Executive Vice Chancellor, Business and Technology Services Bonnie Ann Dowd was celebrated during a retirement party on December 13, 2022.
Acting Chancellor and Vice Chancellor of People, Culture and Technology Services Greg Smith, second from the left, celebrates the retirement of former Executive Vice Chancellor of Business and Technology services Bonnie Ann Dowd with district administrators, including City College President Ricky Shabazz, far left, on December 13, 2022. SDCCD on Flickr

That road all started, incidentally, with younger Smith knowing that regardless of which path he went down, it would ultimately lead him to land in San Diego. 

Though the California native was raised in Ridgecrest, a small town in the Mojave Desert, Smith’s father was born and raised in San Diego and would frequently bring his family down from the high desert to visit their relatives. 

Smith was enthusiastic about his childhood family visits and always wondered why his parents moved away from San Diego.

Smith “made it a career goal to get here (to San Diego) as soon as I possibly could,” he said. “Took a few years but I finally found my way.”

Finding his way brought him full circle in more ways than one. 

Neither of his parents went to college and Smith said it was important to them that he did. 

“But how do you do that, how do you succeed, what do you do when you show up on day one – they couldn’t help me with that,” Smith said. “And they did not make enough money to make other options available.”

While enduring the sight of many of his friends leaving straight to four-year universities, Smith decided enrolling at Cerro Coso Community College would be his best route coming out of high school.

Beginning in 1995, his experience at Cerro Coso opened his eyes to the quality of the education community colleges can provide.
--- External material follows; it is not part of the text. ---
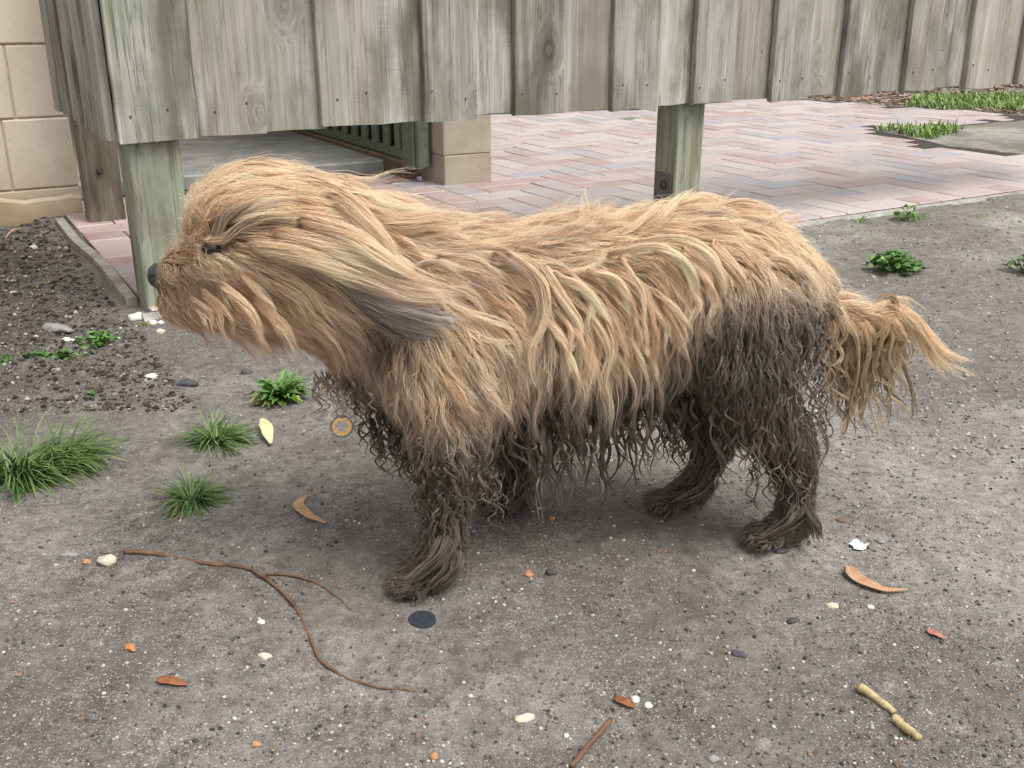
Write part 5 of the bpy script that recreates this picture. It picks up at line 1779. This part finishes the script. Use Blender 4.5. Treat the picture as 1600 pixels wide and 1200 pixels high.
for q in range(40):
    rope(hair_rng.uniform(650, 720), hair_rng.uniform(680, 800), hair_rng.uniform(-.135, -.112), hair_rng.uniform(40, 70), hair_rng.uniform(-10, 14), 22, hair_rng.uniform(1.8, 3.2), 'front_leg')
for q in range(16):
    rope(hair_rng.uniform(775, 830), hair_rng.uniform(690, 735), hair_rng.uniform(.05, .10), hair_rng.uniform(35, 60), hair_rng.uniform(-4, 10), 20, hair_rng.uniform(1.8, 3.2), 'front_leg')
for q in range(120):                                       # thigh and hock
    x0 = hair_rng.uniform(1110, 1285); y0 = hair_rng.uniform(470, 690)
    tt = -.128 + .035 * abs((x0 - 1190) / 95) ** 2 + .00012 * (y0 - 430) 
    rope(x0, y0, tt, hair_rng.uniform(55, 110), hair_rng.uniform(-4, 22), 26, hair_rng.uniform(2.0, 4.0), 'hind_leg', dark=hair_rng.uniform(.9, 2.1))
for q in range(60):
    x0 = hair_rng.uniform(1255, 1300); y0 = hair_rng.uniform(455, 700)
    rope(x0 - 8, y0, hair_rng.uniform(-.09, .0), hair_rng.uniform(40, 85), hair_rng.uniform(0, 26), 20, hair_rng.uniform(1.6, 2.8), 'hind_leg')
for q in range(34):
    rope(hair_rng.uniform(1160, 1270), hair_rng.uniform(660, 740), hair_rng.uniform(-.11, -.07), hair_rng.uniform(50, 85), hair_rng.uniform(-4, 16), 20, hair_rng.uniform(1.8, 3.0), 'hind_leg')
for q in range(34):
    x0 = hair_rng.uniform(1050, 1140); y0 = hair_rng.uniform(600, 700)
    rope(x0, y0, hair_rng.uniform(.0, .07), hair_rng.uniform(45, 85), hair_rng.uniform(-8, 14), 20, hair_rng.uniform(1.8, 3.4), 'hind_leg')

def sweep(x0, y0, x1, y1, t_, group, k):
    for q in range(k):
        a, b_ = hair_rng.uniform(-12, 12, 2)
        s_ = hair_rng.uniform(0, 1)
        xs, ys = x0 + a + 20 * s_, y0 + b_
        xe, ye = x1 + a * .6 + 26 * s_, y1 + b_ * .4
        d_ = hair_rng.uniform(.7, 1.6)
        tt = t_ + hair_rng.uniform(-.028, .012)
        hero([(xs, ys, tt + .01), (xs * .65 + xe * .35 + 6, ys * .55 + ye * .45, tt), (xs * .3 + xe * .7 + 3, ys * .25 + ye * .75, tt), (xe, ye, tt)], 22, hair_rng.uniform(1.8, 3.4), group,
             col=(np.array((.10, .078, .058)) * d_, np.array((.17, .14, .112)) * d_), spread=(1.5, 1, .25), wav=.0005, lenv=.25, single=True)
sweep(690, 845, 632, 905, NFT - .022, 'front_leg', 34)
sweep(700, 870, 668, 915, NFT - .024, 'front_leg', 18)
sweep(1245, 795, 1195, 838, NRT - .020, 'hind_leg', 18)
sweep(1250, 800, 1265, 842, NRT - .018, 'hind_leg', 14)
sweep(1095, 745, 1040, 785, FRT - .02, 'hind_leg', 10)
sweep(806, 745, 780, 785, FFT - .02, 'front_leg', 14)

# ---------------------------------------------------------------- strands become hair-curve parts
t = NT('dog_hair')
at = t.n('Attribute', attribute_name='hair_col')
am = t.n('Attribute', attribute_name='hair_mud')
hb = t.n('BsdfPrincipled')
t.l(at.outputs['Color'], hb.inputs['Base Color'])
t.l(t.math('MULTIPLY_ADD', am.outputs['Fac'], -.22, .48), hb.inputs['Roughness'])
t.l(t.math('MULTIPLY_ADD', am.outputs['Fac'], .6, .40), hb.inputs['Specular IOR Level'])
tr = t.n('BsdfTranslucent')
t.l(at.outputs['Color'], tr.inputs['Color'])
mx = t.n('MixShader')
mx.inputs[0].default_value = .28
t.l(hb.outputs[0], mx.inputs[1]); t.l(tr.outputs[0], mx.inputs[2])
t.l(mx.outputs[0], t.out.inputs[0])
M['hair'] = t.m

rt = chart(R)
sidev = (R - DF) @ E2
grp = np.full(NS, 'coat', dtype=object)
grp[(rt[:, 0] < 520) & (rt[:, 1] < 600)] = 'head'
leg_front = (rt[:, 1] > 690) & (rt[:, 0] < 860)
leg_hind = (rt[:, 0] > 1040) & (rt[:, 1] > 470 + np.clip(1150 - rt[:, 0], 0, 200))
grp[leg_front] = 'front_leg'
grp[leg_hind] = 'hind_leg'
grp[(rt[:, 0] > 1290) & (rt[:, 1] < 560)] = 'tail'
AS = np.concatenate([S] + HS)
AC = np.concatenate([C_] + HC)
AM = np.concatenate([m_] + HM)
AG = np.concatenate([grp, np.array(HG, dtype=object)])
thin = np.concatenate([np.full(NS, 1.0), np.full(len(AS) - NS, .95)])
thin *= hair_rng.uniform(.75, 1.3, len(AS))
rprof = np.interp(kk, [0, .1, .55, 1], [.00014, .00020, .000175, .00005])

def curves_part(name, sel, label=None):
    n = int(sel.sum())
    hc = bpy.data.hair_curves.new(name)
    hc.add_curves([KP] * n)
    pos = (AS[sel] - DF).reshape(-1, 3).astype(np.float32)
    hc.attributes['position'].data.foreach_set('vector', pos.ravel())
    ra = hc.attributes.get('radius') or hc.attributes.new('radius', 'FLOAT', 'POINT')
    rr = (thin[sel][:, None] * rprof[None] * (1 + .25 * AM[sel])).astype(np.float32)
    ra.data.foreach_set('value', rr.ravel())
    ca = hc.attributes.new('hair_col', 'FLOAT_COLOR', 'POINT')
    c4 = np.ones((n * KP, 4), np.float32); c4[:, :3] = AC[sel].reshape(-1, 3)
    ca.data.foreach_set('color', c4.ravel())
    ma = hc.attributes.new('hair_mud', 'FLOAT', 'POINT')
    ma.data.foreach_set('value', AM[sel].astype(np.float32).ravel())
    hc.materials.append(M['hair'])
    o = bpy.data.objects.new(name, hc)
    COL.objects.link(o)
    o.parent = dog
    if label: o['label'] = label
    return o
curves_part('head_fur', AG == 'head', 'windswept golden fur of the head and beard')
curves_part('ear_fur', AG == 'ear', 'long grey and gold ear hair blown back')
curves_part('coat_fur', AG == 'coat', 'long wavy golden coat with muddy lower fringe')
curves_part('front_leg_fur', AG == 'front_leg', 'wet muddy brown curls of the front legs')
curves_part('hind_leg_fur', AG == 'hind_leg', 'wet muddy grey brown curls of the hind legs')
curves_part('tail_fur', AG == 'tail', 'orange golden tail plume with dark wet tips')
print('strands', len(AS))

# ---------------------------------------------------------------- nose, eyes, name tag
nv, nf = ico2(4)
nv2 = []
for q in nv:
    x, y, z = q                                            # x: forward is -x
    k_ = 1.0
    f_ = np.array([np.sign(x) * abs(x) ** .8 * .0150, np.sign(y) * abs(y) ** .85 * .0150 * (1 - .25 * max(0, -z)), z * .0142])
    for s_ in (-1, 1):                                     # nostrils
        dd = (x + .62) ** 2 * 1.1 + (y - s_ * .66) ** 2 * 1.5 + (z + .10) ** 2 * 2.6
        f_ *= 1 - .36 * math.exp(-dd / .045)
    f_ *= 1 - .07 * math.exp(-(y ** 2) / .006) * (x < 0)   # groove
    nv2.append(f_)
t = NT('wet_black_nose')
nz = t.n('TexVoronoi'); nz.inputs['Scale'].default_value = 900
t.l(t.n('TexCoord').outputs['Object'], nz.inputs['Vector'])
t.bsdf((.030, .030, .034), .42, .5, nz.outputs['Distance'], .35, .0006)
nm = mesh_np(np.array(nv2), nf, 'nose', smooth=True)
no = link_mesh('nose', nm, t.m, dog, Vector(D(252, 431, 0) - DF), (0, math.radians(14), DANG + math.radians(12)))
t = NT('dark_eye')
t.bsdf((.012, .008, .006), .08, .6)
ev, ef = ico2(3)
for s_, nm_ in ((-1, 'eye'), (1, 'eye')):
    q = D(329, 389, -.055)
    if s_ > 0:
        t_ = (q - DF) @ E2
        q = q - E2 * 2 * t_
    hit = bvh.ray_cast(Vector(q + E2 * s_ * .1), Vector(-E2 * s_))
    loc = np.array(hit[0]) if hit[0] is not None else q
    eo_ = link_mesh(nm_, mesh_np(ev * [.0105, .0095, .0075], ef, 'eye', smooth=True), t.m, dog, Vector(loc - DF + E2 * s_ * .0005))
# name tag hanging at the throat: a thing of its own
tp = D(534, 666, -.075)
tagroot = empty('name_tag', tp)
tag(tagroot, 'round metal tag with a star hanging below the dog\'s throat', 'tag')
M['tag_metal'] = simple('worn_grey_metal', (.33, .33, .32), .45, .5, 300, .2, .2, Metallic=.5)
M['tag_gold'] = simple('worn_orange_enamel', (.52, .31, .10), .55, .4, 300, .35, .3)
M['tag_dark'] = simple('dark_metal_rim', (.10, .10, .10), .5, .5, 200, .2)
R0 = .0125
bm = bmesh.new()
bmesh.ops.create_cone(bm, cap_ends=True, segments=40, radius1=R0, radius2=R0, depth=.0016)
me = bpy.data.meshes.new('disc'); bm.to_mesh(me); bm.free()
face = Matrix.Rotation(math.radians(18), 4, 'Z') @ Matrix.Rotation(math.radians(82), 4, 'X')
def tpart(name, me, mat, off=0.0):
    o = link_mesh(name, me, mat, tagroot)
    o.matrix_local = face @ Matrix.Translation((0, 0, off))
    return o
tpart('disc', me, M['tag_metal'])
def ringm(r1, r2, h, seg=40):
    V, F = [], []
    for k in range(seg):
        a = 2 * math.pi * k / seg
        for r_, z_ in ((r1, 0), (r2, 0), (r2, h), (r1, h)): V.append((r_ * math.cos(a), r_ * math.sin(a), z_))
    for k in range(seg):
        for m in range(4):
            F.append((k * 4 + m, k * 4 + (m + 1) % 4, ((k + 1) % seg) * 4 + (m + 1) % 4, ((k + 1) % seg) * 4 + m))
    return mesh_from(V, F, 'ring')
tpart('rim', ringm(R0 * .93, R0 * 1.04, .0011), M['tag_dark'], .0006)
# enamel field with a star-shaped opening
V, F = [], []
seg = 60
for k in range(seg):
    a = 2 * math.pi * k / seg
    ro = R0 * .84
    ri = R0 * (.52 + .13 * math.cos(6 * a + .3))
    V += [(ri * math.cos(a), ri * math.sin(a), 0), (ro * math.cos(a), ro * math.sin(a), 0), (ro * math.cos(a), ro * math.sin(a), .0005), (ri * math.cos(a), ri * math.sin(a), .0005)]
for k in range(seg):
    for m in range(4): F.append((k * 4 + m, k * 4 + (m + 1) % 4, ((k + 1) % seg) * 4 + (m + 1) % 4, ((k + 1) % seg) * 4 + m))
tpart('enamel_star_field', mesh_from(V, F, 'enamel'), M['tag_gold'], .0009)
vv, ff = tube_geo([(.0055 * math.cos(a), .001 * math.sin(2 * a), .0165 + .0055 * math.sin(a)) for a in np.linspace(0, 6.2, 20)], .0006, 6)
rg = link_mesh('split_ring', mesh_from(vv, ff, 'split_ring', True), M['tag_dark'], tagroot)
Smith said he came away debt-free and above all encountered a faculty more directly invested in the success of their students than what he found at the more prestigious universities he later attended.
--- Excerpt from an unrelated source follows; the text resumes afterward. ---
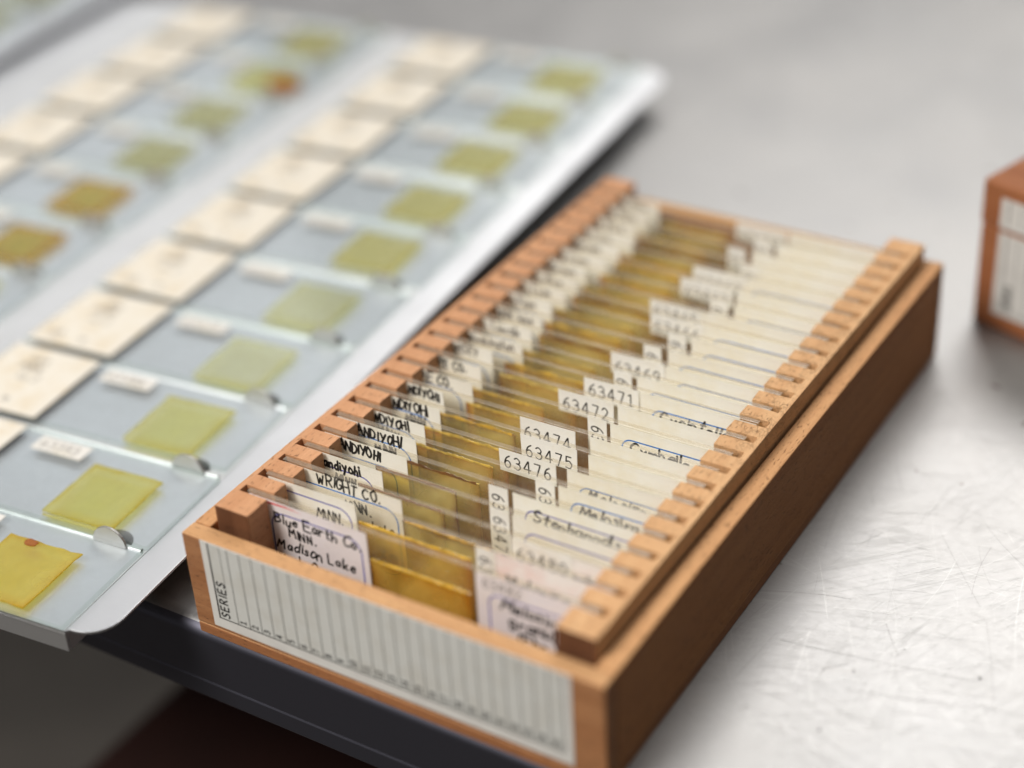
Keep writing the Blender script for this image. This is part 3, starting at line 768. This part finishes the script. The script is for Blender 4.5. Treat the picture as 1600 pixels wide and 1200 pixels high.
def flat_slide(tr, c, j, rmat, desc, group, zoff=0., rowtext=True, org=None):
    u = UL - COLOFF * c + random.uniform(-.5, .5); v = row_v(j) + random.uniform(-.15, .15)
    ca, sa = math.cos(TH), math.sin(TH)
    ox, oy, oz = org or (TO[0], TO[1], TZ)
    t = thing('microscope_slide', desc, 'microscope slide', (ox + u * ca - v * sa, oy + u * sa + v * ca, oz + .03 + zoff), (math.radians(0), 0, TH + random.uniform(-.013, .013)), group)
    put('glass_plate', ME_tglass, t)
    lab = paper(t, 'paper_label', (1.0, 25.4, .3, 25.1), M_oldlab, .18, .25)
    rows = []
    for i, (s, y, h) in enumerate((('lake', 19.5, 2.2), ('MINN.', 16, 2.4), ('co. 2', 12.3, 2.2), ('63', 3.4, 2.6), ('m', 3.6, 2.2))):
        rows.append((s, (9., 8.2, 9.6, 5.5, 14.5)[i] + random.uniform(-1, 1), y, h, .1))
    writing(lab, rows, M_soft, z=PZ + .19, w=.34)
    tx = 30.5 + random.uniform(-1, 1)
    tg = paper(t, 'number_tag', (tx, tx + 13.5, 18.6, 23.4), M_tagp, .12)
    bm = bmesh.new(); text(bm, str(63400 - 7 * j - c), tx + 1.5, 19.7, 2.6, .26, PZ + .14, .3); link('printed_number', bm, M_soft, tg)
    pts = []
    cx0, cy0, cs = 48.6 + random.uniform(-.7, .7), 1.5 + random.uniform(-.5, .5), 17.6
    if c == 0 and j == 0: cx0, cy0 = 48.5, 1.3
    for (a0, b0), (a1, b1) in zip(((0, 0), (1, 0), (1, 1), (0, 1)), ((1, 0), (1, 1), (0, 1), (0, 0))):
        for i in range(8):
            f = i / 8; jj = .35 if (c == 0 and j == 0 and b0 == 1 and b1 == 1) else .12
            pts.append((cx0 + cs * (a0 + (a1 - a0) * f) + random.uniform(-jj, jj), cy0 + cs * (b0 + (b1 - b0) * f) + random.uniform(-jj, jj)))
    cv = link('coverslip', prism(pts, PZ, PZ + .3), rmat, t)
    def blot(x, y, r, m):
        pp = [(x + r * (1 + random.uniform(-.2, .2)) * math.cos(a * math.pi / 6), y + r * .75 * (1 + random.uniform(-.2, .2)) * math.sin(a * math.pi / 6)) for a in range(12)]
        link('resin_blot', prism(pp, PZ + .305, PZ + .45), m, cv)
    if (c, j) == (0, 0): blot(cx0 + 6.0, cy0 + 16.6, 1.5, R_blot)
    if (c, j) == (1, 8): blot(cx0 + 17.0, cy0 + 7.0, 6.0, R_blot)
    if c == 0 and j in (1, 2, 3, 4):
        link('resin_smear', prism([(cx0 + 1, .2), (cx0 + 12, .25), (cx0 + 20, .35), (cx0 + 19.5, .9), (cx0 + 9, 1.0), (cx0 + .6, .8)], PZ, PZ + .12), R_y1, t)
    return t
R_blot = resin_flat('orange_brown_resin', (.86, .50, .06), (.74, .34, .03), .9, .3)
for c in (0, 1):
    for j in range(10):
        if (c, j) not in TR: continue
        m, d = TR[(c, j)]
        flat_slide(tray, c, j, m, 'tray slide with ' + d, 'slides lying flat in the aluminium tray')

# a second tray further left, out of focus
tray2 = make_tray((TO[0] - (TWD + 2 * FW + 12) * math.cos(TH), TO[1] - (TWD + 2 * FW + 12) * math.sin(TH) + 40, TZ), 'second aluminium tray at the upper left picture corner, beyond the first tray')
fit_tray(tray2, range(5, 10), (0,))
o2 = tuple(c / MM for c in tray2.location)
for j, m, d in ((6, R_ol, 'olive resin slide in the second tray, nearest to the picture corner'), (7, R_ol, 'olive resin slide in the second tray, middle of the three'), (8, R_pg, 'pale olive resin slide in the second tray, farthest of the three')):
    flat_slide(tray2, 0, j, m, d, 'slides in the second tray', org=o2)

# ------------------------------------------------------------------ closed slide box at the right
cb = thing('slide_box', 'closed wooden slide box with its lid on, at the right picture edge', 'slide box', (92.6, 177.2, 0), (0, 0, math.radians(-17)))
CWD, CD, CH1, CH2 = 90.6, 158.6, 26.2, 37.6
link('box_body', bx(0, CWD, 0, CD, .0, CH1), M_wood_closed, cb, bevel=.5)
lid = link('lid', bx(-.25, CWD + .25, -.25, CD + .25, CH1 + .25, CH2), M_wood_closed, cb, bevel=.7)
for nm, par, z0, z1, yy in (('index_label', cb, 4.2, 25.6, -.14), ('lid_label', lid, 26.9, 34.4, -.39)):
    l = link(nm, bx(5.2, 85, yy, yy + .13, z0, z1), M_bind, par)
    bm = bmesh.new()
    fv(bm, 7.2, 7.5, z0 + 1.4, z1 - .3, yy - .02)
    for i in range(1, 26): fv(bm, 7.5 + 2.95 * i, 7.66 + 2.95 * i, z0 + 1.4, z1 - .3, yy - .02)
    if nm == 'index_label': fv(bm, 7.5, 82, z0 + 1.4, z0 + 1.6, yy - .02)
    link('ruled_lines', bm, M_grey, l)
    if nm == 'index_label':
        bm = bmesh.new(); text(bm, 'SERIES', 9.9, z0 + 2.2, 1.75, .33, 0, .27, 0, 0, math.pi / 2, .88); upright(bm)
        o = link('series_word', bm, M_black, l); o.location.y = (yy - .03) * MM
After successfully completing the transfer requirements toward a degree in English Literature and taking a few detours, Smith moved to Phoenix, Arizona in 1999. There, the institutional and bureaucratic roadblocks of being classified as an out-of-state student for three years made it unaffordable for him to attend Arizona State University

With ASU on the back burner, a job at Fry’s Electronics gave Smith the opportunity to start working in sales as an installer of high-end custom electronics. Smith was able to have some success but quickly found the work limiting.

“Yeah, it feels good helping somebody really be able to enjoy (a) movie at home,” Smith said, “but you’re not making your community a better place.” 

That realization led him to apply for a part-time job at the U.S. Department of Labor in 2004 and sent him further on his road to SDCCD.

Before finding his way back to San Diego, Smith got his start in higher education administration at Shasta Community College, contributing his skillset to the social and cultural transformations around diversity, equity and inclusion taking place. 

Stacey Bartlett, Dean of Arts, Communication and Social Sciences at Shasta, worked closely with Smith and recounted the value of his contributions during his four-year tenure. 

“You can imagine finding somebody who not only supports diversity, but really embraces it and wants it to become really powerful for the students at Shasta, for the faculty and staff, and Greg really was that beacon,” Bartlett said. “People who had never really had talked about diversity and talked about equity issues, who it wasn’t in their worldview to even be aware of it, he brought it (to them) and made it really accessible.”

Smith came across the Shasta opportunity in 2016 while pursuing his Master’s Degree in Public Administration at the University of Southern California, and coincidentally winding down a 12-year tenure in which he moved up the regional ranks at the U.S. Department of Labor as an Equal Employment Opportunity investigator.

As a discrimination investigator at the DOL, Smith worked on reforming organizational cultures and hiring practices, which gradually convinced him of the importance of organizational culture to employee experiences within a company.

“I would interview employees,” he said, “and they would talk about what it felt like to come to work every day and how much that got influenced by the way that human resources set the tone for what’s acceptable, what’s not, by how they enforced or didn’t enforce policies.”

However, he realized his work wasn’t having a meaningful impact. Companies seemingly showed concern about discrimination and equal employment opportunity as they were being investigated by Smith, but would resume their unethical practices as soon as he turned his back.

He wanted to have a more direct impact on the people that public money would ultimately serve.

The stars aligned for him at that moment, as he had reached a ceiling at the Department of Labor and already started down the academic path of training for direct public service. 

Marvin Jordan, Smith’s former supervisor and regional director at the DOL, knew it was only a matter of time before his star employee would move on to seek a greater purpose.

“I just immediately saw his investigative prowess, his potential, his ability to think on his feet and get ahead of me with a lot of things,” Jordan said. “It’s time for him to stop just doing what he’s told, I’ve got to get obstacles out of his way so that he can freely think and soar.”

While celebrating his achievements, Jordan reflected on Smith’s departure and said that in his 17 years with the department, “he was my greatest loss.”

When he started looking into public service as a career, Smith saw the emphasis on community colleges having Equal Employment Opportunity plans and addressing diversity.

As it turned out, Shasta College was looking for a director of HR focused on developing an EEO plan and conducting equity analysis.

The community college alumnus landed at his destination and closed the loop in 2020 when the SDCCD brought him on board as Vice Chancellor of People, Culture and Technology Services.

Smith stepped in to fill the role left by Carlos Cortez who resigned from his chancellorship May 1 to care for his parents after taking a period of emergency family leave. 

Having participated in the development of the District Strategic Plan under the leadership of Cortez, Smith is making a seamless transition as acting chancellor.

Smith finds great satisfaction in fulfilling his ideals, which has afforded him the opportunity to give back to the type of institution that set him on his path. 

“The opportunity to come back to our system, after I went out and had some life experiences, to get back to that was, I just feel so much personal value in my work,” Smith said. “Reinvesting in an education system that says no matter who you are, where you’ve been, what you’ve done, what your struggles, what your triumphs have been, this is a system that will help you succeed, that’s a really cool thing to be a part of.”